Begin Dataset excerpt

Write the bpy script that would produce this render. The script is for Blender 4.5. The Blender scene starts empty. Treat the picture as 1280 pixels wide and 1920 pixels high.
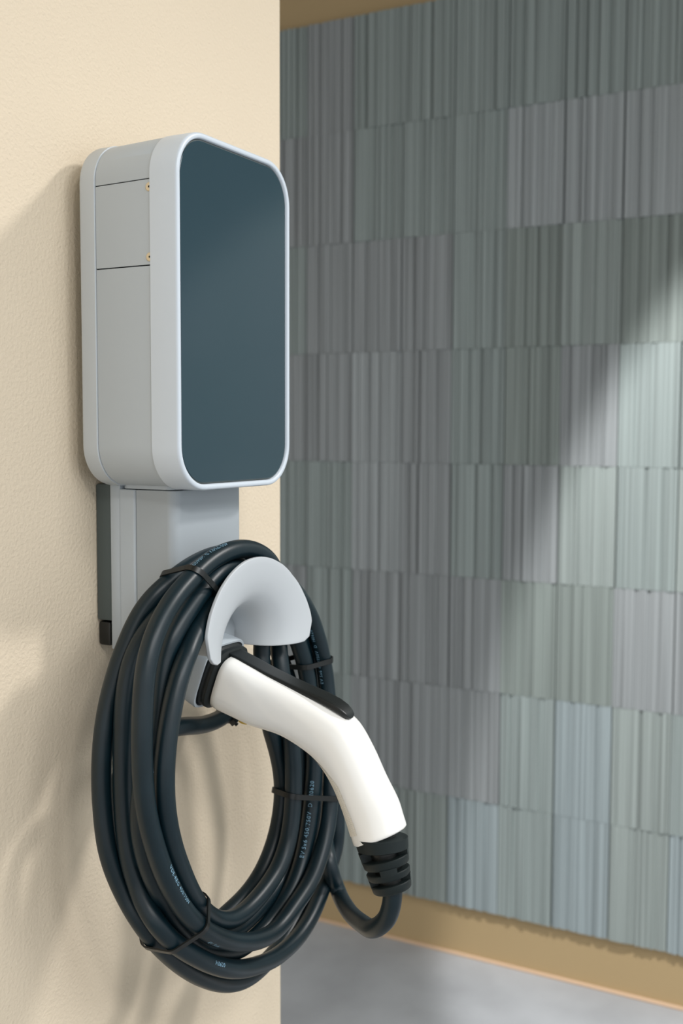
import bpy, bmesh, math, random
from mathutils import Vector, Matrix
import numpy as np

S = bpy.context.scene
COL = S.collection
R_ = math.radians

# ------------------------------------------------------------------ camera
YAW, PIT, ROL, FPX = R_(28.58), R_(4.28), R_(-0.195), 2078.0
fw = Vector((math.cos(PIT)*math.cos(YAW), math.cos(PIT)*math.sin(YAW), -math.sin(PIT)))
rt = fw.cross(Vector((0, 0, 1))).normalized()
dn = fw.cross(rt)
rr_, dd_ = rt*math.cos(ROL)+dn*math.sin(ROL), dn*math.cos(ROL)-rt*math.sin(ROL)
cam = bpy.data.cameras.new('camera')
co = bpy.data.objects.new('camera', cam)
COL.objects.link(co)
M = Matrix((rr_, -dd_, -fw)).transposed().to_4x4()
M.translation = Vector((0, -0.785, 1.43))
co.matrix_world = M
cam.sensor_fit = 'VERTICAL'
cam.sensor_height = 36.0
cam.lens = FPX/1920*36.0
cam.clip_start = 0.02
cam.dof.use_dof = True
cam.dof.focus_distance = 1.10
cam.dof.aperture_fstop = 5.6
S.camera = co

# ------------------------------------------------------------------ world, lamps, exposure
w = bpy.data.worlds.new('world')
S.world = w
w.use_nodes = True
bg = w.node_tree.nodes['Background']
bg.inputs[0].default_value = (0.94, 0.97, 1.0, 1)
bg.inputs[1].default_value = 1.05
S.view_settings.view_transform = 'Standard'
S.view_settings.look = 'None'
S.view_settings.gamma = 1.0
S.view_settings.use_curve_mapping = False
S.view_settings.exposure = 0.0


def spot(name, loc, aim, power, size, half, blend, col):
    l = bpy.data.lights.new(name, 'SPOT')
    l.energy = power
    l.shadow_soft_size = size
    l.spot_size = 2*R_(half)
    l.spot_blend = blend
    l.color = col
    o = bpy.data.objects.new(name, l)
    o.location = loc
    o.rotation_euler = (Vector(aim)-Vector(loc)).to_track_quat('-Z', 'Y').to_euler()
    COL.objects.link(o)
    return o


# ceiling spots of the showroom (all out of frame)
spot('track_spot', (-0.75, -2.3, 3.0), (0.95, 0.0, 0.35), 88, 0.18, 38, 1.0, (1.0, 0.98, 0.96))
spot('track_spot', (2.25, -1.75, 3.0), (0.95, 0.0, 0.35), 150, 0.13, 38, 1.0, (1.0, 0.98, 0.96))
spot('wall_washer', (1.2, -0.6, 3.0), (1.771, -0.742, 2.150), 370, 0.05, 26, 0.13, (1.0, 1.0, 1.0))
al = bpy.data.lights.new('added_fill', 'AREA')  # unseen soft fill, added to brighten the box top, floor and lower wall
al.shape = 'RECTANGLE'
al.size, al.size_y = 1.6, 1.6
al.energy = 75
al.color = (0.95, 0.98, 1.0)
ao = bpy.data.objects.new('added_fill', al)
ao.location = (0.4, -2.9, 3.05)
COL.objects.link(ao)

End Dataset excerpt

Repeat the listing above from its first line through the line that contains "R_ = math.radians", both included, and nothing more. Drop the pictures.

> _Output_:
Write the bpy script that would produce this render. The script is for Blender 4.5. The Blender scene starts empty. Treat the picture as 1280 pixels wide and 1920 pixels high.
import bpy, bmesh, math, random
from mathutils import Vector, Matrix
import numpy as np

S = bpy.context.scene
COL = S.collection
R_ = math.radians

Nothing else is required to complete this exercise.